WHAT YOU WILL DO ->
Return, without pictures, the lines from the start of the data through the one that contains "V3 = lambda *a: np.array(a, float)".

INFORMATION PROVIDED ->
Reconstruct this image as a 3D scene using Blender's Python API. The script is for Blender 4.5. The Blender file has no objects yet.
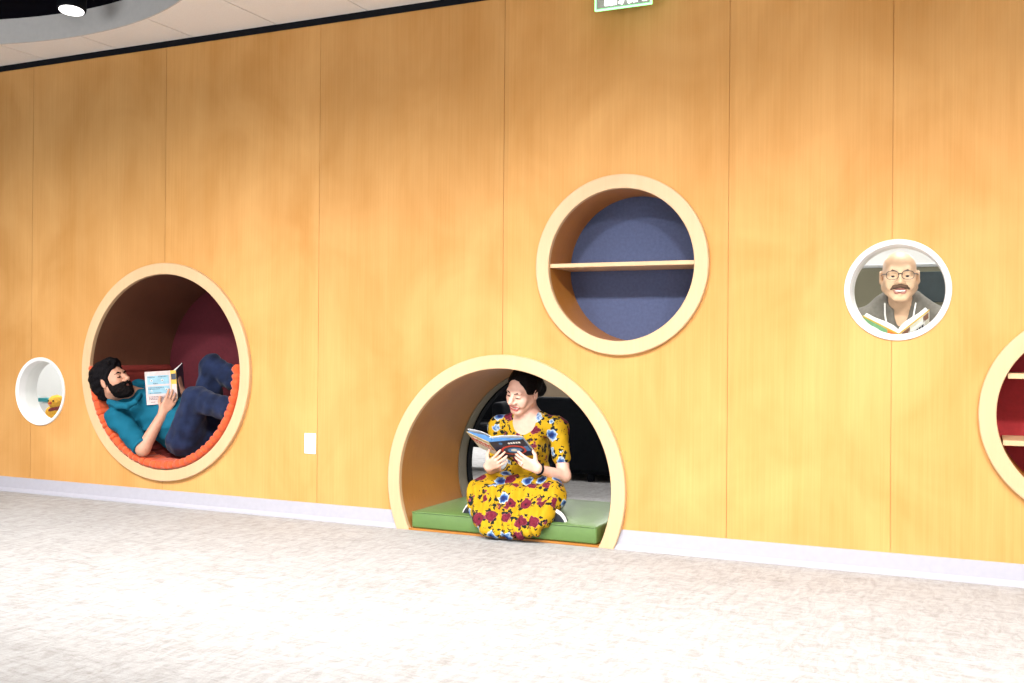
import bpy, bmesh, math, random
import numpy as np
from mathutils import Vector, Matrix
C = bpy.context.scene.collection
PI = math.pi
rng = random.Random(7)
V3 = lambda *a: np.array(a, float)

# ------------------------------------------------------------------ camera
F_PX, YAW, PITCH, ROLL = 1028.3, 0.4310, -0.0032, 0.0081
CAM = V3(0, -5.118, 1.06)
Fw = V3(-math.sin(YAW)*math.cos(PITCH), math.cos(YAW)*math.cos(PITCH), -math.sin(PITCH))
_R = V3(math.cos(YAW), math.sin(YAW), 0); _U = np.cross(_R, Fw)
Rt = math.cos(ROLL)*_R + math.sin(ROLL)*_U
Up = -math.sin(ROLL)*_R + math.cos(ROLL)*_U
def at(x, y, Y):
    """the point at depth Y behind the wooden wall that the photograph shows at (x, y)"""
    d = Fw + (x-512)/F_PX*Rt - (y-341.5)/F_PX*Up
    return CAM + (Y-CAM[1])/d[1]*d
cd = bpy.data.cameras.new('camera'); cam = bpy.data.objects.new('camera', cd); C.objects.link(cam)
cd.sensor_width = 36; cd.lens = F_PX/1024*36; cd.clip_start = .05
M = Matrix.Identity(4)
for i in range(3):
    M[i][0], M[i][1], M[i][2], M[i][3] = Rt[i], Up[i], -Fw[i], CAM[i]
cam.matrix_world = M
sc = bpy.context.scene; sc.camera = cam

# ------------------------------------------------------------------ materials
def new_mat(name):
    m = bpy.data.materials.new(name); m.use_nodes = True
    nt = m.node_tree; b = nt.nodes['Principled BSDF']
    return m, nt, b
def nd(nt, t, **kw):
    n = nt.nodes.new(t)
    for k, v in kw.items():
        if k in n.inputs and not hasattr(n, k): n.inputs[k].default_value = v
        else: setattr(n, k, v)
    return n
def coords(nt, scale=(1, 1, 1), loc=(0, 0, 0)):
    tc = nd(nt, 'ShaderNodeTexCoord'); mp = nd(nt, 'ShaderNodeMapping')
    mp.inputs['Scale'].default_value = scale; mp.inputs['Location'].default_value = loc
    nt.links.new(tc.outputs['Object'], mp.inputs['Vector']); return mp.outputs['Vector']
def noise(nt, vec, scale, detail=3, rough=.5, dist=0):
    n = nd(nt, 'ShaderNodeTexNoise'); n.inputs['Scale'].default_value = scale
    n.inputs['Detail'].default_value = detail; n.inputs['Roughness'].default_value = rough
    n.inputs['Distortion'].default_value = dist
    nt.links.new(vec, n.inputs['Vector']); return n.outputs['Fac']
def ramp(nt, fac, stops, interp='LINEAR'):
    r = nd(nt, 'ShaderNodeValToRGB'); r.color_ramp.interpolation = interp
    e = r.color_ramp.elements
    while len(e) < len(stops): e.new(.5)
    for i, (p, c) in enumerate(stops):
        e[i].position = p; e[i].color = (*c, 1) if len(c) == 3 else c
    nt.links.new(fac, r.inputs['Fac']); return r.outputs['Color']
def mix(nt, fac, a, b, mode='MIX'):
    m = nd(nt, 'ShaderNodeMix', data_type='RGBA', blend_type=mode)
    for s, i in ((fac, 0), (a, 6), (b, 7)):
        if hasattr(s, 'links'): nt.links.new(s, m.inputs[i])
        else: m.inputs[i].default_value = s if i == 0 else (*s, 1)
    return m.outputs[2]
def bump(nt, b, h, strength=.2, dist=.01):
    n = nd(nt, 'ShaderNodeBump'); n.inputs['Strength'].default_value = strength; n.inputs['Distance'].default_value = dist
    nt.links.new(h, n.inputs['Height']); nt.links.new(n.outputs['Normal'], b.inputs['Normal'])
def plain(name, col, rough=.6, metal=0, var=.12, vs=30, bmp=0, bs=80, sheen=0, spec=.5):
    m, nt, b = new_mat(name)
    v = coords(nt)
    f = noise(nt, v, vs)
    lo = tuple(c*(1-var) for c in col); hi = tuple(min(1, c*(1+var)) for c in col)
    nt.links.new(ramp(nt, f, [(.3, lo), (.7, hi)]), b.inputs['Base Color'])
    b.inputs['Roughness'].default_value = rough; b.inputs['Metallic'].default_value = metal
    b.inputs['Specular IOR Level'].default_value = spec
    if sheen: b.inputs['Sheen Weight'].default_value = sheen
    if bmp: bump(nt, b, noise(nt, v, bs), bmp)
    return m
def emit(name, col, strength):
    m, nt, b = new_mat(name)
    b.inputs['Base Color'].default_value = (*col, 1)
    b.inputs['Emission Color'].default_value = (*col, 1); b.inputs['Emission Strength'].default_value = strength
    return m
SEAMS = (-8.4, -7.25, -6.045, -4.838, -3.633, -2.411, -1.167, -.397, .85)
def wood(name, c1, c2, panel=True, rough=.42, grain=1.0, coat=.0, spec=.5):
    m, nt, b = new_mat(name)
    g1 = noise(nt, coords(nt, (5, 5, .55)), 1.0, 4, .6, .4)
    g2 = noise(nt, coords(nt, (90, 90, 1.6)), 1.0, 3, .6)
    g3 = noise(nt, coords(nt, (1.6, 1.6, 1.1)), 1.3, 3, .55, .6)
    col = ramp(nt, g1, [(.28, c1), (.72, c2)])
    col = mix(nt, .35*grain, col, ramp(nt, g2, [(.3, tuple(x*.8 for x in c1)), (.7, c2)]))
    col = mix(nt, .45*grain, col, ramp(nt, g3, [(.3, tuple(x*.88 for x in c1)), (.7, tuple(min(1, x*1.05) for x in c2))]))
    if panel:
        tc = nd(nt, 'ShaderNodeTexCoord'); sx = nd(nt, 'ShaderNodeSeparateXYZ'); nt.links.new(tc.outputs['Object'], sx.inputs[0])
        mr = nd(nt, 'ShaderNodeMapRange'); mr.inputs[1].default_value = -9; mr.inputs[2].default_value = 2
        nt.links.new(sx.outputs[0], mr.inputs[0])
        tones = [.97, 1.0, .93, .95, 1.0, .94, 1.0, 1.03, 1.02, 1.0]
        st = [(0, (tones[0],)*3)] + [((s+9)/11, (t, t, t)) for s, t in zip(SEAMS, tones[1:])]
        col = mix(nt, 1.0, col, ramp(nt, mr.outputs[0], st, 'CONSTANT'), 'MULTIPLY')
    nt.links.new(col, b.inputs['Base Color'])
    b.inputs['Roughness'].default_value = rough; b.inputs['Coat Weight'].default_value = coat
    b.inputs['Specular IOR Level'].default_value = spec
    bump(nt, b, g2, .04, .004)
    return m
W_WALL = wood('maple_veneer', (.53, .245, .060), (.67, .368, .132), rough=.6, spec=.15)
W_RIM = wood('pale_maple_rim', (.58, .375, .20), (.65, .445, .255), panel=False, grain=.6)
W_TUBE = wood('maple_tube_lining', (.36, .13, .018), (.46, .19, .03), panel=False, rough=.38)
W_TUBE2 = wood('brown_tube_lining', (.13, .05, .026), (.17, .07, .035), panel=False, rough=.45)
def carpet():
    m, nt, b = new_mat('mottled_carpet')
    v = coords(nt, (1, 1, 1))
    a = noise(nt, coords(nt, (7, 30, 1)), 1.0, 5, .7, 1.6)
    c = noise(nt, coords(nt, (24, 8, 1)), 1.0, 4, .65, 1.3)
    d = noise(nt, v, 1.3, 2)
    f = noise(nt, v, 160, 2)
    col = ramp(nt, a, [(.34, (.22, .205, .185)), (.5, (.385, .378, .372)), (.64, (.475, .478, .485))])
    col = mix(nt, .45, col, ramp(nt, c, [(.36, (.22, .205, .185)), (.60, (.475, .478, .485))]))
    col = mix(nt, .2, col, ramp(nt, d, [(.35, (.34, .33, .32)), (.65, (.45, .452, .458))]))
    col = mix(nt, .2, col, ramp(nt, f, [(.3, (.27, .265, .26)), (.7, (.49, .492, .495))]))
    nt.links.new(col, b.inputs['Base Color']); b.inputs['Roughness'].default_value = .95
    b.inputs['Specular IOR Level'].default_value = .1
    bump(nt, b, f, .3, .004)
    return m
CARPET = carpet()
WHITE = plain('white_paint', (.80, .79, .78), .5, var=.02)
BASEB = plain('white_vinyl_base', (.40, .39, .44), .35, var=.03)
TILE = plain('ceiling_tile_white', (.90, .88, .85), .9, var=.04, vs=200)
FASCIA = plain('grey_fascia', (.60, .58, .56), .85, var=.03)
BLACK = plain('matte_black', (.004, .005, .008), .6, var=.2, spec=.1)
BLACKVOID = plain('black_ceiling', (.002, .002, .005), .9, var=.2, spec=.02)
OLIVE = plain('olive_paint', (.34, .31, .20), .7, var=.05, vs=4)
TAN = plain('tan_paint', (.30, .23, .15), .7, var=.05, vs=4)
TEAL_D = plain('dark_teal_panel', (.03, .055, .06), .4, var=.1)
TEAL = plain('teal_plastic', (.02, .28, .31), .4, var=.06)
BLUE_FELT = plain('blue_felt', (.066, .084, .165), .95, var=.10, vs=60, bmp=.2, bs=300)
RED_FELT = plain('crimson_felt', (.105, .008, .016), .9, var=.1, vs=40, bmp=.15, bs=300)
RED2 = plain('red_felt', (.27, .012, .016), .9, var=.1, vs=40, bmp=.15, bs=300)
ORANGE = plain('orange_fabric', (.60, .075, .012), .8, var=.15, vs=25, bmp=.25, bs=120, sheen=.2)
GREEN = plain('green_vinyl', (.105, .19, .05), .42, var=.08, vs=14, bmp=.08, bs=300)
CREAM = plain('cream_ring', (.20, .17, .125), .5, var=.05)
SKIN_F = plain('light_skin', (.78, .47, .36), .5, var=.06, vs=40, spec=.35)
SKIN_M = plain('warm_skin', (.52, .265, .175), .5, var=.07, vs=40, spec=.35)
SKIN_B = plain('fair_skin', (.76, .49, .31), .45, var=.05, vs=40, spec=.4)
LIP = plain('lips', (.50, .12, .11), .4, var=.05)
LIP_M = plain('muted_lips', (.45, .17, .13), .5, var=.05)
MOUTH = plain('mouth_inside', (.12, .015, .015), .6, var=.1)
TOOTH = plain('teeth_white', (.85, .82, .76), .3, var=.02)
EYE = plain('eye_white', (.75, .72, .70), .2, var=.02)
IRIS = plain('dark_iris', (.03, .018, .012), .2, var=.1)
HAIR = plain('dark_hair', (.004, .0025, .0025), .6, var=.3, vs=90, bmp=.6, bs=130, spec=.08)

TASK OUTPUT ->
Reconstruct this image as a 3D scene using Blender's Python API. The script is for Blender 4.5. The Blender file has no objects yet.
import bpy, bmesh, math, random
import numpy as np
from mathutils import Vector, Matrix
C = bpy.context.scene.collection
PI = math.pi
rng = random.Random(7)
V3 = lambda *a: np.array(a, float)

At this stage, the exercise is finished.